Information given »
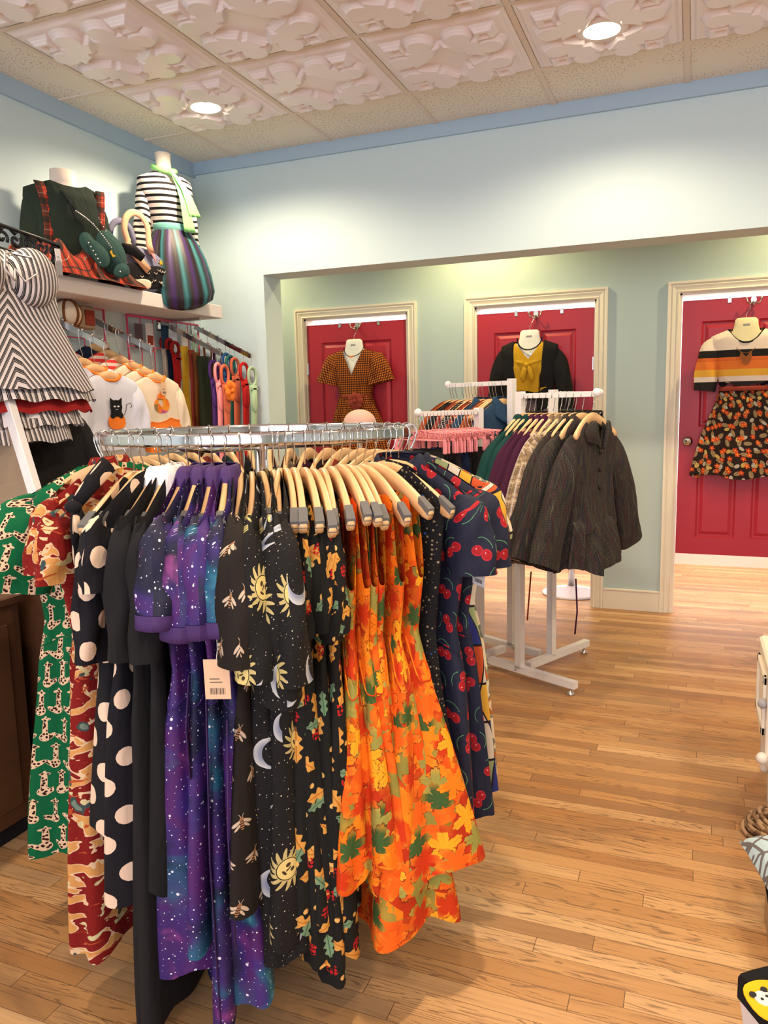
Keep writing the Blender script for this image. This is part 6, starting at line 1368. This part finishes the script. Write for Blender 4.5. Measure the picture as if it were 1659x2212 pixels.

---

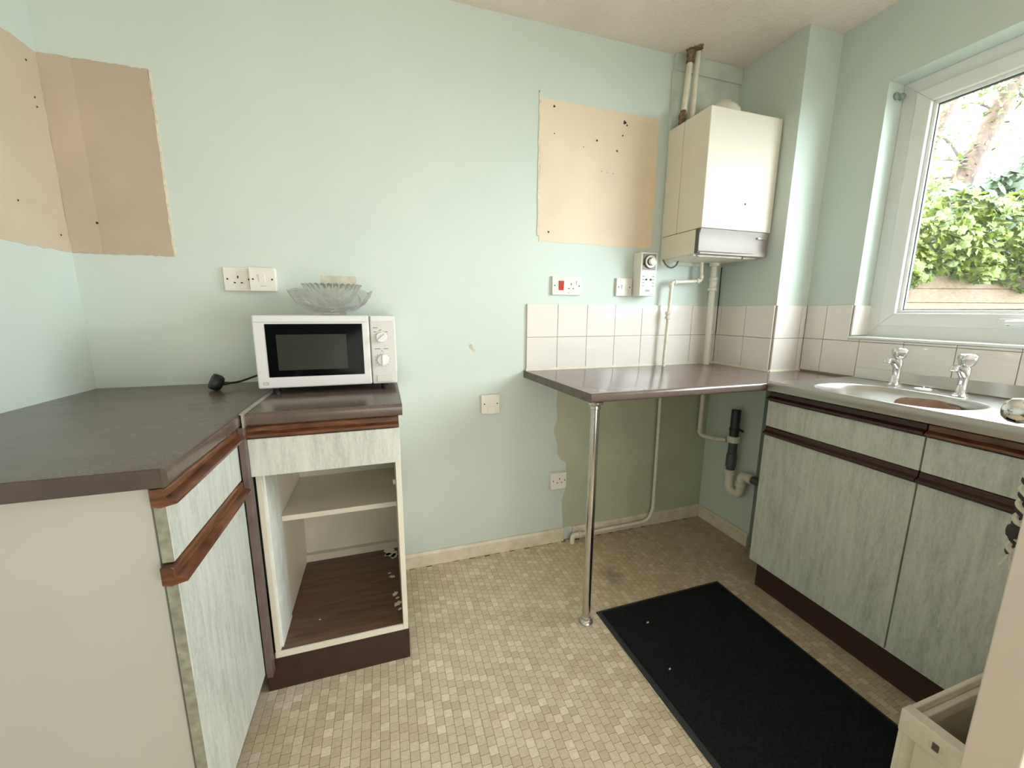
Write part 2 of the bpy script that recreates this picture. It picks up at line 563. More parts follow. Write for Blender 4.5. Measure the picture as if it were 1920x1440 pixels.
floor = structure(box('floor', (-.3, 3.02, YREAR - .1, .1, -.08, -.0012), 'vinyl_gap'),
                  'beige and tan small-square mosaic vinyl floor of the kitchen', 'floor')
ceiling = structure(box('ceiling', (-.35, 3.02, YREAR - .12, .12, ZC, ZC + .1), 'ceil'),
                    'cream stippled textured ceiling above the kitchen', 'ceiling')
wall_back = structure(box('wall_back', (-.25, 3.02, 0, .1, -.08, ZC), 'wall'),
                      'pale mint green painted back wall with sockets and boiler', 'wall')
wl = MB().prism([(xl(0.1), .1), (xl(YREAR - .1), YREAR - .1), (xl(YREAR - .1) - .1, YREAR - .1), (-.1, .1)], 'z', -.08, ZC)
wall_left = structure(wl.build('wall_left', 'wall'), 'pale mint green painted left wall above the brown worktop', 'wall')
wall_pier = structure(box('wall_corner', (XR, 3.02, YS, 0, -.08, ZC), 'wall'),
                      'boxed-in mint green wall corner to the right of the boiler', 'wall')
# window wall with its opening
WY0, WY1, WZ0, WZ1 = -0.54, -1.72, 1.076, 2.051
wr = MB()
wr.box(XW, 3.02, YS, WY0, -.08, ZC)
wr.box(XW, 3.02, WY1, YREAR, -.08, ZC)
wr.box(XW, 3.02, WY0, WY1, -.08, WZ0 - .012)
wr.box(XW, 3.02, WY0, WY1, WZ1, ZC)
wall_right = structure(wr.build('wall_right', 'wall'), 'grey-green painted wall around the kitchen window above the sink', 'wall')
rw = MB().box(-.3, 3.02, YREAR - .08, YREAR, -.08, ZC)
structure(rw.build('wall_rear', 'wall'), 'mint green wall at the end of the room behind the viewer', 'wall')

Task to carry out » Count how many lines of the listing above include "part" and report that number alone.

Answer for the task » 2